Gas turbines

GE’s aeroderivatives take off in Europe

1 July 2008

The use of new materials, among other improvements, has allowed GE to uprate significantly its LM6000 aeroderivative. Meanwhile the first European contract for an LMS100 has been finalised.

The latest upgrade of GE’s LM6000 machine, launched recently in Europe, is claimed to offer a 25% simple cycle power increase and an 18% boost in exhaust energy when employed in cogeneration applications. It comes in two variants – the LM6000 PG with single annular combustor (SAC) and its dry low emissions (DLE) equivalent, the LM6000 PH – and builds on what GE calls a product heritage amounting to over 735 installed units and 16 million operating hours with over 99% reliability.

Both variations provide combined cycle power in the 65 MW class with efficiencies ranging from 52% to more than 55%, depending on the selected emissions control methods. The power increase comes from the same 4.5m x 21.5m package footprint as the existing 50 Hz LM6000 technology, yielding a power density improvement of nearly 20%. Note however that 50Hz LM6000 units include a gearbox between turbine and generator.

The improved combined cycle efficiency of the new models is said to be able to reduce fuel consumption by the equivalent of 33000 barrels of oil per year, when compared to other similar aeroderivative solutions in its class, and reduce carbon dioxide emissions by 6500 tonnes over the course of a typical operating year.

Key to the improvements on the LM6000 are material and technology upgrades previously demonstrated on the CF6-80E and GE90 aircraft engines and the LMS100. New materials allow the combustion temperature to be raised by 50°C. Shaft speed has been increased from 3600 to 3930, which introduces the need for gearing but allows an output increase at a level already shown by GE to be well within engineering feasibility limits for this machine, and has been proven on the LM5000. Test runs to date have been on GE’s annular test rig. But the higher combustion temperature increases the need for NOx control, hence the PH model with its DLE system. Full testing is scheduled to take place in early 2009.

Both upgraded models have been designed with specific attention to commonalities between the 50 and 60 Hz offerings, allowing operators to benefit from a global experience base. Said to be supporting strong global demand, the PG variant will be available in the first half of 2010 with the PH following a year later. The 60 Hz packages will be assembled in GE’s Houston, Texas facility, the 50 Hz packages manufactured in its facility in Hungary.

First LMS100 in Europe

GE recently signed contracts for five LM6000 units in Europe, part of a clutch of new contracts involving another of its aeroderivatives, the high efficiency LMS100, making its debut in Europe. It was introduced to the market in December 2003, the first unit being shipped in October 2005, and is a simple-cycle, three-shaft gas turbine that uses intercooling technology to increase power and efficiency. At more than

100 MW and 46% efficiency, the LMS100 is said to provide the highest level of performance of any aeroderivative gas turbine today.

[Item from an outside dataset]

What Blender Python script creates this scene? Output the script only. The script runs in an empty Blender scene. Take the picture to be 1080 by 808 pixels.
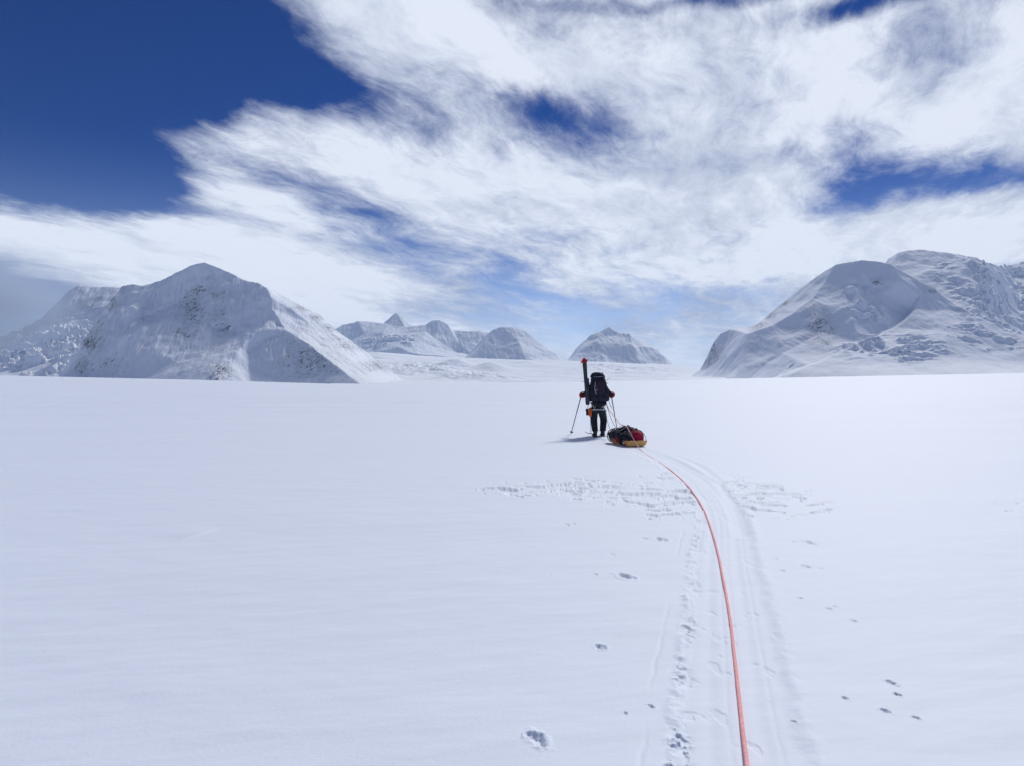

Two of these machines are going as turbine generator packages to the Edison Group SpA for installation at their Marghera Azotati combined cycle power station located near Venice. This is just part of a drive on the part of Italy’s generation companies to make up the deficiency in the country’s capacity which sees it having to import in excess of 10% of its consumed electric power in order to meet current levels of demand. High power prices and new environmental policies have spurred an increase in the development of new, more efficient gas turbine power generation projects in the region, which has also seen GE sell five of its LM6000 turbogenerator packages, namely two LM6000 PD SPRINTs (with one LM2500+G4) for the Burgo Group SpA, to be installed at a combined cycle paper mill located in Duino, an LM6000 PD SPRINT package for Sadelmi SpA to be operated by Cartiere del Garda at a combined cycle paper mill facility located in Riva del Garda, and two 15PPM SPRINT packages for Dufenergy Italia SpA to power a new combined cycle plant located inside Silvachimica’s chemical factory near Mondovi.

The Burgo Group is Italy’s largest paper mill company and the biggest industrial independent power producer other than oil and gas related companies. The Edison Group selected the 100 MW LMS100 as part of an effort to increase the profitability of its Marghera Azotati combined cycle power station which is currently powered by two heavy duty turbines. The first unit will enter commercial operation in April 2009, the second in February 2010.

Cartiere del Garda purchased its LM6000 PD SPRINT as part of a repower effort replacing four smaller, lower efficiency gas turbines and two steam turbines. The new plant will take over the steam and power needs of the paper mill. The unit is accompanied by a 12-year contractual service agreement and is expected to enter commercial operation this summer.